Director
Roland Schimmelpfennig
The Day I was No Longer Me
Original title: Der Tag, als ich nicht ich mehr war
First Slovenian production
6 October 2023
Small Stage
Roland Schimmelpfennig is considered one of the most radical and prominent contemporary playwrights. His play The Day When I was No More Me (2018) deals with contemporary anxiety and anguish in a remarkably clever, shrewd, and unpredictable way.
It brings to the fore a nuclear family unit, consisting of a father, a mother and their two children, a son and a daughter. As they sit down at the family table on a summer evening, the mundanity of the situation in which every gesture is predictable and when they have nothing to say to each other, begins to crumble at the point when the father and husband’s double enters the room. This gesture, which is quite common in drama mainly for its comic repercussions, triggers the brutality of the protagonists’ confrontation with themselves and their own past and future.
As the title of the play suggests, we are faced with the gradual deconstruction of a day when a person has surrealistically ceased to be himself and has thus delved deep in what established him as an individual. Schimmelpfennig unfolds a prospect of looking into our own lives if we could turn back time and make different choices in the past. He replays the moments already lived by the protagonists which have idiosyncratically shaped their present and questions the possibility of a different present. In doing so, he makes a deep and harsh incision into the human psychology of unfulfilled and unexpressed desires that culminate in our frustrations and inability to face the present moment. He exposes intimate relationships and draws a parallel between the political or social and the personal, while dissecting family dynamics, marriage and the role of parenthood in the overwrought and hyper-productive present.

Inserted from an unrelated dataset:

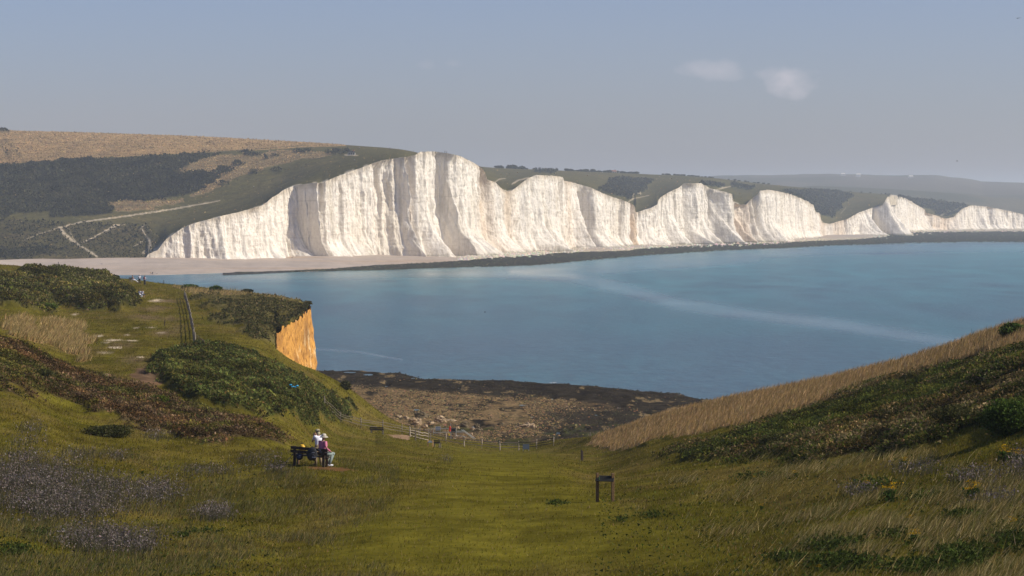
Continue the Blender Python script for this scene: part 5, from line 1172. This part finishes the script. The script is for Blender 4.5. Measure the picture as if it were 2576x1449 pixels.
# ---------------------------------------------------------------- boulders on the shore platform
BL = [(1107,1066,24,17,0,'large upright boulder with a dark shaded side among the shore rocks'),(1060.6,1052,28,12,1,'long flat topped block with a dark face left of the upright boulder'),(1050,1070,22,14,0,'tan rounded boulder below the long block'),
 (1004,1054,14,9,0,'tan block at the left end of the rock cluster'),(1022,1058,16,9,0,'light tan block, second from the left in the rock cluster'),(1036,1064,15,10,0,'tan broken block between two lighter rocks in the cluster'),(1136.7,1061,27,5,0,'low flat tan slab right of the upright boulder'),
 (1328,1077,32,10,0,'wide boulder alone on the dark weed covered ledge'),(1260.7,1072,14,9,1,'weedy rock rising from the green ledge left of the wide boulder'),(1190,1086,18,8,0,'flat brown boulder behind the sloping handrails'),(1207,1087,18,9,1,'dark weedy boulder right of the flat brown one'),
 (1200,1074,12,7,1,'small weedy rock beside the long tide pool'),(1168,1078,19,16,1,'stacked dark boulder behind the upper handrail'),(1184,1100,9,9,0,'small pale boulder at the foot of the steps'),(1083,1072,18,10,0,'tan boulder touching the left of the upright one'),(1300,1078,9,6,0,'small tan rock left of the wide boulder'),(1068,1080,16,9,0,'low tan rubble block above the pale gate rails'),(1148,1084,13,9,0,'tan rock right behind the red lifebuoy')]
for i, (u_, v_, w_, h_, k, lab) in enumerate(BL):
    d = (.3 - H) / (zof(v_, 1.0) - H); ww = 1.15 * w_ / F * d; hh = h_ / F * d * .75
    m_ = MB(); m_.blob((0, 0, hh * .75), (ww / 2, ww / 2 * .9, hh), 4, .30, 1.5, None, i * 3 + 1)
    for v in m_.bm.verts:
        n_ = v.co / max(ww, .1); v.co += Vector((1, 1, 1)) * 0 + v.co.normalized() * ww * .10 * (2 * float(vn(n_.x * 6 + i, n_.y * 6 + n_.z * 7, i)) - 1)
    tag(m_.build('boulder', 'weedy_boulder' if k else 'boulder', None, False, Vector((aof(u_) * d, d, .2))), lab, 'boulder', 'boulders on the shore ledge')
# loose stones (uncountable) over the platform and reef
def stones(name, xyz, size, col, label, r, flat=.6):
    n = len(xyz); base = np.array([(1, 0, 0), (-.5, .87, 0), (-.5, -.87, 0), (0, 0, 1.0)]); fc = np.array([(0, 1, 3), (1, 2, 3), (2, 0, 3)])
    th = r.random(n) * 6.28; c_, s_2 = np.cos(th)[:, None], np.sin(th)[:, None]
    q_ = base[None] * (.7 + .6 * r.random((n, 4, 3))); X1 = q_[..., 0] * c_ - q_[..., 1] * s_2; Y1 = q_[..., 0] * s_2 + q_[..., 1] * c_
    V = np.stack([X1 * size[:, None], Y1 * size[:, None] * 1.3, q_[..., 2] * size[:, None] * flat - .05], -1) + xyz[:, None, :]
    Fc = (fc[None] + 4 * np.arange(n)[:, None, None]).reshape(-1, 3)
    return tag(npmesh(name, V.reshape(-1, 3), Fc, 'boulderette', np.repeat(col, 4, 0)), label, 'rocks', kind='stuff')
attrmat('boulderette', 1.5, 6, .3)
r = np.random.default_rng(31)
ok_ = ((PZ > .05) & (PUU > 780) & (PUU < 1900)); wgt = (ok_ * (pool < .05) * (.30 + tan * .7) * sm(.25, .7, fbm(PX / 6, PD / 25, 4, 350))).ravel(); wgt /= wgt.sum(); ix = r.choice(PZ.size, 70000, p=wgt)
q0 = np.stack([PX.ravel()[ix] + r.normal(size=70000) * .5, PD.ravel()[ix] + r.normal(size=70000) * 1.0, PZ.ravel()[ix]], -1)
cst = np.where(r.random((70000, 1)) < .8 * tan.ravel()[ix][:, None] + .04, vcol((.19, .13, .065), r, 70000, .6), vcol((.04, .034, .024), r, 70000, .5))
stones('shore_stones', q0, .08 + .26 * r.random(70000) ** 3, cst, 'tan and dark broken stones strewn over the near rock ledge', r)
ru = 600 + 2200 * r.random(26000); kk_ = r.random(26000); vr_ = lin(WEDGE, ru) + (lin(RT, ru) - lin(WEDGE, ru)) * kk_; dr_ = (.7 - H) / (zof(vr_, 1.0) - H)
stones('reef_stones', np.stack([aof(ru) * dr_, dr_, .45 + .3 * kk_], -1), (.35 + .9 * r.random(26000) ** 2) * dr_ / 2200, vcol((.05, .05, .03), r, 26000, .7) * (1 + 1.2 * (r.random((26000, 1)) < .12)), 'dark seaweed covered boulders along the foot of the chalk cliffs', r)
# chalk falls at the cliff foot
ru = np.concatenate([r.normal(1290, 14, 700), r.normal(1330, 22, 900), r.normal(1545, 16, 400), r.normal(1180, 12, 300), r.random(1600) * 1500 + 1150]); n_ = len(ru)
vb2 = lin(bvb, ru) + np.abs(r.normal(size=n_)) * 3; db = (2 - H) / (zof(vb2, 1.0) - H)
stones('chalk_rubble', np.stack([aof(ru) * db, db, 1.2 + 0 * db], -1), (.5 + 1.3 * r.random(n_) ** 2), vcol((.62, .56, .46), r, n_, .15), 'fallen white chalk blocks along the cliff foot', r, .9)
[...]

Schimmelpfenning engages in an interplay of the disjunction between the real and the fictional. This is also the aim of our staging strategy: the desire of the performance is to create a narrative about an individual and their family in today’s predicament through a collective narrative logic, balancing a fine line between the violently real and the dreamily humorous. When a person feels that everything is available to them except their own life, the question arises, what is it that actually determines a person’s identity – is it one’s choices, environment or the relationships in which one is entrenched?